豫 → 坎
Hexagram 16: Enthusiasm → Hexagram 29: The Abysmal Water
Changing Lines
This transformation involves 3 changing lines (lines 2, 4, 5).
Line 2
六二 介于石。不終日。貞吉。
Six in the second place means: Firm as a rock. Not a whole day. Perseverance brings good fortune.
Line 4
九四 由豫。大有得。勿疑。朋盍簪。
Nine in the fourth place means: The source of enthusiasm. He achieves great things. Doubt not. You gather friends around you As a hair clasp gathers the hair.
Line 5
六五 貞疾。恆不死。
Six in the fifth place means: Persistently ill, and still does not die.
Trigram Changes
Yilin Verse
西過虎廬,驚其前樞。雖憂無尤。
Passing west by the tiger den, startling its front threshold. Though there is alarm, there is no blame.

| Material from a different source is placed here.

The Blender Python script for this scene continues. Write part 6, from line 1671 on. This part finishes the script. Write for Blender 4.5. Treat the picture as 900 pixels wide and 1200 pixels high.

— Jiao Yanshou, Yilin (Forest of Changes), 1st century BCE
Commentary
Thunder breaks from the earth, but the traveler passes west by a tiger's lair and startles the beast at its doorstep. Fear grips the heart — yet in the end, there is no fault. The encounter is terrifying but ultimately harmless: the tiger is surprised, the traveler alarmed, but neither suffers injury. From Enthusiasm to The Abysmal, the transformation plunges into doubled water, repeated danger. The verse captures the essence of Kan: passing through peril with sincerity of heart. The tiger's den is the abyss one must traverse; the alarm is real, but the outcome — 'though anxious, no blame' — embodies Kan's teaching that one who maintains inner truth can navigate danger without being consumed by it.